Variational models of robust optimal transport

TL;DR

This paper develops two variational models for robust optimal transport networks that are resilient to damages, balancing costs and functionality, with proofs of minimizer existence and comparative analysis.

Contribution

It introduces Eulerian and Lagrangian variational formulations for robust optimal transport, expanding modeling capabilities for network resilience.

Findings

Existence of minimizers proven for both models.

Eulerian model requires unoriented networks for existence.

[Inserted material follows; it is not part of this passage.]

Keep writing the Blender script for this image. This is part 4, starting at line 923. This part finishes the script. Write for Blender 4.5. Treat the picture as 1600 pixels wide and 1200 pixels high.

Lagrangian model handles general damages but needs positive distance between source and target.

Abstract

This paper introduces two variational formulations for a model of robust optimal transport, that is, the problem of designing optimal transport networks that are resilient to potential damages, balancing construction costs against the benefit of maintaining partial functionality when parts of the network are damaged. We propose a Eulerian formulation, where the network is modeled by a rectifiable measure and recovery plans are represented by 1-dimensional normal currents. This framework allows for changes in the direction of the transportation in response to damages but restricts damages to be characteristic functions of closed sets. We also propose a Lagrangian formulation, where the network is a traffic plan (that is, a measure on the space of Lipschitz curves) and recovery plans are sub-traffic plans. This approach prescribes the network's orientation but allows for a wider class of damages. We prove existence of minimizers in both settings. The two models are compared through examples that illustrate their main differences: the Eulerian formulation's necessity for an unoriented network to achieve existence, the Lagrangian formulation's ability to handle general damages and its requirement for a positive distance between the supports of the source and target measures.